Jonathan Lear’s (2006) “Radical hope: Ethics in the face of cultural devastation” opens with these words of Plenty Coups, a Crow elder:

When the buffalo went away the hearts of my people fell to the ground and they could not lift them up again. After this nothing happened.

Lear is exceptional (I mean by standards of white men in the Angloamerican academia) insofar as he refuses to see this as an expression of something else – a reflection of ‘depression’, a metaphor – and asks: what would it mean to take Plenty Coups’ words seriously? In other words, what does it mean for nothing to happen?

What kind of ontological disaster erases the possibility of history?

***

In this dream, I am queuing in a coffee shop. It is a nice place, one of the sort of places people like me tend to feel naturally good in – it’s decked out in wood, spacious, with lots of light & lots of plants. As I approach the counter, though, I realise I am signing up for a petition to obstruct/block a theatre performance – the petition is on a paper napkin and I am signing it in ink, but I already see a few other names (not clear which) above mine. I move back to the front room, as I learn that the venue/café workers are on strike. The tables on the front room are covered with sandwiches – stacks of white subs, mostly wrapped in clear film; these are here to avoid crossing the picket line by getting something from the café.

I don’t know if anything else happens in the dream; my recollection of it ends there.

At first, I was perplexed. I am not a huge fan of theatre – I occasionally see plays but it has certainly not played a major part of my life in any meaningful sense, real (compared to cinema or gigs/concerts, for instance) or symbolic (certainly, I’ve written on performativity and I’ve read my Shakespeare and blah blah but I do not, in fact, see the world – including the social world – as a “stage”).

Sure, I was able to recognise elements of direct organising, but sandwiches?

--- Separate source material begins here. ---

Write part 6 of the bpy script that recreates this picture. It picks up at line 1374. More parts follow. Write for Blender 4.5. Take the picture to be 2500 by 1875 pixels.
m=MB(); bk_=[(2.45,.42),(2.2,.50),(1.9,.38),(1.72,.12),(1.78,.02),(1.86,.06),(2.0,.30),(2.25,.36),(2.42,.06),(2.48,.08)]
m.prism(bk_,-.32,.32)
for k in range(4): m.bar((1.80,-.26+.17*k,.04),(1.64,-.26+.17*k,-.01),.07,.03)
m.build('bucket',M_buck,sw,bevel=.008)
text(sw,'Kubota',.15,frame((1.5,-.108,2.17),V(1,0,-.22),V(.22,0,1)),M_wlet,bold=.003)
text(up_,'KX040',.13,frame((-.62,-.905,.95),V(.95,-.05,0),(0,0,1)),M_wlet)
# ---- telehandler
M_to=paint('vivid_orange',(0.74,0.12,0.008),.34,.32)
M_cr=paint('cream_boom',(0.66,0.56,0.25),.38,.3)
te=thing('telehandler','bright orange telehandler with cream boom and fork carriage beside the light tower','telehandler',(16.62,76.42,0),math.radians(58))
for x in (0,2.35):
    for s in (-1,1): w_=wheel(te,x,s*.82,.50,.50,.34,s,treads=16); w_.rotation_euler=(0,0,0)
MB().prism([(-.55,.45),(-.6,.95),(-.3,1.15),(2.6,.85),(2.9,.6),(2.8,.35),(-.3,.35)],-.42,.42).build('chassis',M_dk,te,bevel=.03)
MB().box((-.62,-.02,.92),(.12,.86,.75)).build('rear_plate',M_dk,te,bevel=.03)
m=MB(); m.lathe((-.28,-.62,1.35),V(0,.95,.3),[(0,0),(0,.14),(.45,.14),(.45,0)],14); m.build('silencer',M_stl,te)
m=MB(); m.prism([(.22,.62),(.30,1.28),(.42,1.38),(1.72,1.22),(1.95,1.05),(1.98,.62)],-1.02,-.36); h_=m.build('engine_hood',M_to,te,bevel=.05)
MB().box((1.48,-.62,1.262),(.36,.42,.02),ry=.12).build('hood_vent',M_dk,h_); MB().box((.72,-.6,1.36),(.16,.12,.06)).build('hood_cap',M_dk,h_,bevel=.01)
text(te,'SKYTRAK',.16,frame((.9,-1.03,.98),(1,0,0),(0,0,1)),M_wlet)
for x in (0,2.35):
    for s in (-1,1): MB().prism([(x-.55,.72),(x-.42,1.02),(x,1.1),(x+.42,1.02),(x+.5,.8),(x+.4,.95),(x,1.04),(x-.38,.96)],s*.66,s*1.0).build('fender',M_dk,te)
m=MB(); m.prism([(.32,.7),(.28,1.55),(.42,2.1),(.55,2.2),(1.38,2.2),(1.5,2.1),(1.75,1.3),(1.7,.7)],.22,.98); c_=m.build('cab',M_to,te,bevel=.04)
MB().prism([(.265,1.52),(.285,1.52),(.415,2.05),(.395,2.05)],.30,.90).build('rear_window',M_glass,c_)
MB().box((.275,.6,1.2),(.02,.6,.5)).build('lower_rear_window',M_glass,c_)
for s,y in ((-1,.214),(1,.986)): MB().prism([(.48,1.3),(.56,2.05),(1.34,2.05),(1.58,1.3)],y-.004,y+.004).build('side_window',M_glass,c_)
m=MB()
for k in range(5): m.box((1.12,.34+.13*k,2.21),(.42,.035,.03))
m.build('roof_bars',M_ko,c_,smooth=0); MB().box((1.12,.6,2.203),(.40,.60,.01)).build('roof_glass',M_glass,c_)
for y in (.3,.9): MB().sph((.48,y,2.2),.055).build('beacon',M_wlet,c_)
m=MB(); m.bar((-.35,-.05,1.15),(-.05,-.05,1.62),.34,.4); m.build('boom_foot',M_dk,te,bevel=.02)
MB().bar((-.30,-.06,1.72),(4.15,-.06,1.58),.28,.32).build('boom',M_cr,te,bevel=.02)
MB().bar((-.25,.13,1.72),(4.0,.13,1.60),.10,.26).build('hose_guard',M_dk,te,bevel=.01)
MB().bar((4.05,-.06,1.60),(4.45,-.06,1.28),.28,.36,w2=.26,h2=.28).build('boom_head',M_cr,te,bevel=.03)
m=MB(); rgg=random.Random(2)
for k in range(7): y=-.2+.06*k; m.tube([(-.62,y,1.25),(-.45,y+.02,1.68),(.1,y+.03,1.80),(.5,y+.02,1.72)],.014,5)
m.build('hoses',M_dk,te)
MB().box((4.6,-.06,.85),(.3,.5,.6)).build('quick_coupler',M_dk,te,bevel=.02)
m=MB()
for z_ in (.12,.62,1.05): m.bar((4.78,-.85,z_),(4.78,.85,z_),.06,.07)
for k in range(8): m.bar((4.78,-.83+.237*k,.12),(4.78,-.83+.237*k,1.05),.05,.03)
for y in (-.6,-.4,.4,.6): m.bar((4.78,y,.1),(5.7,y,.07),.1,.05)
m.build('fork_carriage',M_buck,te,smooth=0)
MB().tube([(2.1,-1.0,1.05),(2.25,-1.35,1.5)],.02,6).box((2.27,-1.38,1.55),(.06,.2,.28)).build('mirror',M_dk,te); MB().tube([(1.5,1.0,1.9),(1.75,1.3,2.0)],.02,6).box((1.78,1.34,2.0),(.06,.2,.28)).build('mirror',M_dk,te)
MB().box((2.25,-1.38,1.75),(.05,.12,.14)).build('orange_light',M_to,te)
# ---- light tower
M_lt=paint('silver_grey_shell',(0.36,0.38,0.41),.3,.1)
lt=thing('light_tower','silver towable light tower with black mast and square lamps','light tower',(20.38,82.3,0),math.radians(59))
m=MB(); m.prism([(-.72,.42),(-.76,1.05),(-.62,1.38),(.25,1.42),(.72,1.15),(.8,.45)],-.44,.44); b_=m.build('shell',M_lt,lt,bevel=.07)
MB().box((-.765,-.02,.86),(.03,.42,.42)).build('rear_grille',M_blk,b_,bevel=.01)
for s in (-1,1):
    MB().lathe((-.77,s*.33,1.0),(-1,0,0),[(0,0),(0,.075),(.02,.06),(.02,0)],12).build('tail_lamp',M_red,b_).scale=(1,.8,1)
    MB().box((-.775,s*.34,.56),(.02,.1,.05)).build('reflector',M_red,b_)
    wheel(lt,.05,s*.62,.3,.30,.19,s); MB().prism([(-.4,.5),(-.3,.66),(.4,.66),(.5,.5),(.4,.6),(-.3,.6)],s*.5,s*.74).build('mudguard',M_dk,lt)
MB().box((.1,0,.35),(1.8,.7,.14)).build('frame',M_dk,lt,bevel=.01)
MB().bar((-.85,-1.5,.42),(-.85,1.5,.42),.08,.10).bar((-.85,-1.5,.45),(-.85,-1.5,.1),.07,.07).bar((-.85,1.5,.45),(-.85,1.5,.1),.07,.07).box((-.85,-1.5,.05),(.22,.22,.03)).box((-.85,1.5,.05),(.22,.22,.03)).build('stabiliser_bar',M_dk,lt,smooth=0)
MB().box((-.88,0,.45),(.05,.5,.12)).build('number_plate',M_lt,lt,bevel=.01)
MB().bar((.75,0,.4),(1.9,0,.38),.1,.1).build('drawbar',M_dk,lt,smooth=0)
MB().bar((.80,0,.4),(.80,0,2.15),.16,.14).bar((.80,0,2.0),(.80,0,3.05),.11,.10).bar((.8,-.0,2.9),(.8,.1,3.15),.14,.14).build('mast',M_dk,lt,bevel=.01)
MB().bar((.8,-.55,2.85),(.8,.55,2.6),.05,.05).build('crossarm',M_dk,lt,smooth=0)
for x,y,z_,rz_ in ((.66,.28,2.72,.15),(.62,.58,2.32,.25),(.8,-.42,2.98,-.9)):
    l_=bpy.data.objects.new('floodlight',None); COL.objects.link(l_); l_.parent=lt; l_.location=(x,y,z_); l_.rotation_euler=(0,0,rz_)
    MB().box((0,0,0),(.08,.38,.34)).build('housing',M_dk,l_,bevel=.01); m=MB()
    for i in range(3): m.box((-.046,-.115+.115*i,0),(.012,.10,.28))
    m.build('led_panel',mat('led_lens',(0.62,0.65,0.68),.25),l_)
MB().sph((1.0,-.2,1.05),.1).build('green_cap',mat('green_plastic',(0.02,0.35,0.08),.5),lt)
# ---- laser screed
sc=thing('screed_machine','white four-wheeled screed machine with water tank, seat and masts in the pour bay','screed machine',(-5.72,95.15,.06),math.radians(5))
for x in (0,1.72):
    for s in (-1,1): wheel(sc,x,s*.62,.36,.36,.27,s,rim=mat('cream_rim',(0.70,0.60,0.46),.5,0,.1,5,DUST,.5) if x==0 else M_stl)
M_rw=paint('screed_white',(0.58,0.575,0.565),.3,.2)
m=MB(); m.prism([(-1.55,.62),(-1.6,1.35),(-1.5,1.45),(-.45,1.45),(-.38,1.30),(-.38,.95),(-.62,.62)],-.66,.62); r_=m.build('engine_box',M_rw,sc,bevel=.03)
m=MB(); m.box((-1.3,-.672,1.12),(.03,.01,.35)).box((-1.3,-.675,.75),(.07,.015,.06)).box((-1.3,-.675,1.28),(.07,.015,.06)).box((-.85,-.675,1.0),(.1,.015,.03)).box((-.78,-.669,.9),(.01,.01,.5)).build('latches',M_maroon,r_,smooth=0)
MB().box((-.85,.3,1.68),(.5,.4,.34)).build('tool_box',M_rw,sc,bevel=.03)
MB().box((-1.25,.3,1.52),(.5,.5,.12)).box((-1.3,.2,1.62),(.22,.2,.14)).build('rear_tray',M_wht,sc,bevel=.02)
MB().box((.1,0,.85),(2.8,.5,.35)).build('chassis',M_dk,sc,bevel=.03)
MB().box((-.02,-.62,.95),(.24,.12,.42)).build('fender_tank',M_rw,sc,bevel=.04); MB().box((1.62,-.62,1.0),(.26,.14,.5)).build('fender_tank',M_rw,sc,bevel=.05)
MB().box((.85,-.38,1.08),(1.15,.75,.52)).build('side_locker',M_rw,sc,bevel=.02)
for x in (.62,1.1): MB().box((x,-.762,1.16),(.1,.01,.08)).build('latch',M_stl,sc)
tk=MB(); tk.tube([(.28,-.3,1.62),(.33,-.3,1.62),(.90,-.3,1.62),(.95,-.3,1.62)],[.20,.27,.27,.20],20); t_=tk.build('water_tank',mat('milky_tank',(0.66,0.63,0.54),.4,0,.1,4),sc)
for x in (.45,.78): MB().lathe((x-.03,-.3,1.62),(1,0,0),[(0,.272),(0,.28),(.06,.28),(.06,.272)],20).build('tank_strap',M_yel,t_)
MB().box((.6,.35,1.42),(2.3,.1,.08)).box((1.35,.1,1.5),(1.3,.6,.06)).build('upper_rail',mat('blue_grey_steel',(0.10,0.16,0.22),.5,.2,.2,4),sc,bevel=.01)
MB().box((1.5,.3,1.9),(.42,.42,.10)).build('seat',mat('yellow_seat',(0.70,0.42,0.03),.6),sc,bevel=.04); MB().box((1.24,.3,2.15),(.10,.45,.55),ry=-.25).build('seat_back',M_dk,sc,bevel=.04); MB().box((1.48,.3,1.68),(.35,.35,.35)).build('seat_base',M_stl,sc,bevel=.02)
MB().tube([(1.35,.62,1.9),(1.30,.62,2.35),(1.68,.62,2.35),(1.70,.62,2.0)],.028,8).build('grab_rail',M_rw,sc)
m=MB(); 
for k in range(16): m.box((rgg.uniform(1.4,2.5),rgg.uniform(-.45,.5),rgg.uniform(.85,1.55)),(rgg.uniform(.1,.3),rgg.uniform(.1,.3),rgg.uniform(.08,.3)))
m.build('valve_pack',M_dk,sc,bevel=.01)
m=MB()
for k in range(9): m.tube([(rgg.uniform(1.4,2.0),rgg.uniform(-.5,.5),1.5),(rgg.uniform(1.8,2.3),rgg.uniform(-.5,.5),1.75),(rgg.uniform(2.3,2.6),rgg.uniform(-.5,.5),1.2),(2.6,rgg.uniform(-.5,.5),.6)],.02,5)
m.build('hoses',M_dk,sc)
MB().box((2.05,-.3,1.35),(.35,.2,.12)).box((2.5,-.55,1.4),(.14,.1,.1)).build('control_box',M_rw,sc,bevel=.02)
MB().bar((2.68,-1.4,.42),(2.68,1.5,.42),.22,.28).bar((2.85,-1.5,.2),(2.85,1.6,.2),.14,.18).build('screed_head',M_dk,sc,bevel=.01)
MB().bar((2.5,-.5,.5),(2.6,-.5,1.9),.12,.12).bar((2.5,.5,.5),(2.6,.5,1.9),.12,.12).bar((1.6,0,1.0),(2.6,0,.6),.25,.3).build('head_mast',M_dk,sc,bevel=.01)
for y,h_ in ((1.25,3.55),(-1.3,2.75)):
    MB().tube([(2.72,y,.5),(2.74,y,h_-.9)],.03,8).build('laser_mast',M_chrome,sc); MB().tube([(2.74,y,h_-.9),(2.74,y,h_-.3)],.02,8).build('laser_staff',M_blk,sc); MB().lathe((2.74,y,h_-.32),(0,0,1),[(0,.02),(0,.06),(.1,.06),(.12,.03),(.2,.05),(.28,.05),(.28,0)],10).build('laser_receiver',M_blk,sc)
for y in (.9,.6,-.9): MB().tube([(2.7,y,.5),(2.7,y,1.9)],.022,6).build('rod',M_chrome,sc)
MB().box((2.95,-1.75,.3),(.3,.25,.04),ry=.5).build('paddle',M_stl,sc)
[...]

Digging into the associative chain, sandwiches reminded me of the food redistribution service I was part of while in San Diego; last night, I observed a similar street sleeper distribution service on the rainy, blustery streets of Belfast. Which brought to mind a question:

–> Why have we not organised something similar at Durham University, with food redistribution on the streets of Durham/Newcastle?

Sure, many people take part in different similar initiatives (e.g. Community Kitchen) across the region, but why are we not using the institution as a hub for this kind of thing? It would be a faster, better way to redistribute privilege than either vague gesturing at “widening participation” or feeling upset or guilty about the fact the social composition of the university is at odds with that of the town (something that, by the way, conveniently entirely erases ‘international’ students, who are apparently classless).

Which brought me to the following question:

What would it really mean to interrupt the performance?

–> What if we refused to reproduce the university in response to the human rights violations we see every day?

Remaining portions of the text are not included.